Customs, Excise and Gold Tribunal - Delhi Tribunal

Cce vs Amar Coach Builders on 26 May, 2006

Customs, Excise and Gold Tribunal – Delhi
Cce vs Amar Coach Builders on 26 May, 2006
Equivalent citations: 2006 (110) ECC 486, 2006 ECR 486 Tri Delhi
Bench: N T C.N.B., M Ravindran


ORDER

C.N.B. Nair, Member (T)

1. The respondent has been building bodies on motor vehicle chassis. Disputes arose with the Revenue as to whether duty was payable by the appellant in regard to vehicle made as well as scrap arising in the body building. Show-cause notices were issued.

2. In adjudication, the Commissioner held in favour of the assessee in regard to both vehicles built as well as scrap. Finding was that vehicle remains exempt under Notification No. 27/02 dated 23/07/2002. In regard to scrap, it was held that such scrap remained exempt under Notification No. 89/95 dated 18/5/95.

3. In the present appeal, the contention of the Revenue is that the exemption for scrap under Notification No. 18/9 of 1985 was in regard to scrap arising in the manufacture of exempted goods or goods which were liable to nil rate of Duty. The contention of the Revenue is that there was no such exemption notification in regard to the body built. It is being pointed out that exemption No. 27 dated 23/07/2002 was an order issued under 11C of the Central Excise Act, and that such an order is not an order of exemption from levy of duty.
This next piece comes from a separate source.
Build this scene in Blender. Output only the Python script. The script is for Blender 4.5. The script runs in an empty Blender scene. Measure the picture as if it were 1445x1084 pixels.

4. The Learned Counsel for the Respondent would submit that the distinction being made by the Revenue is not permissible in view of the Circular dated 23rd July, 2001 of the board which makes it clear that “prior to 01/03/2001, it was not the intention of the Government to charge duty on the activity of the body building on job work basis on duty paid chassis”. The Counsel, therefore, would content that the chassis in question were exempted.

5. On the question of durability of body built on chassis, it is to be seen that, in terms of the judgment of the Hon’ble Supreme Court, such body was classifiable under 8707 and there was no exemption for such goods. Therefore, the Revenue is right in its contention that the bodies in question were not exempt and for that reason the scrap arising was liable to duty.

6. Part of the demand in the present case has been raised by taking resort to the extended period by invoking proviso to the Section 11A. On this, the submission of the Learned Counsel is that the non-payment duty on the body built as well as (SIC) the scrap was the result of general practice of assessing the bodies under 8702 as exempt and not the result of any suppression of facts by the respondent Assessee.

7. On the question of applicability of proviso, we find in favour of the Assessee. That there was an erroneous practice of assessing chassis under 8702 is noted in para ‘2’ of exemption Notification No. 27 of 2001 itself. Further, as pointed out by the Learned Counsel, letter dated 23rd July, 2001 of the Department of Revenue to all field (Central Excise) formation mentions that prior to 01/03/2001, it was not the intention of the Government to charge duty on the activity of body building on body built on chassis. Thus, the non-payment of duty on body as well as scrap was the result of an erroneous practice and not the result of any suppression of the facts by the assessee. Therefore, this is not a case to which proviso to Section 11A is attracted. Duty demand made for the extended period is not sustainable.

8. In the view we have taken above, duty demand on the scrap for the normal period under Section 11A is confirmed and appeal allowed to this extent.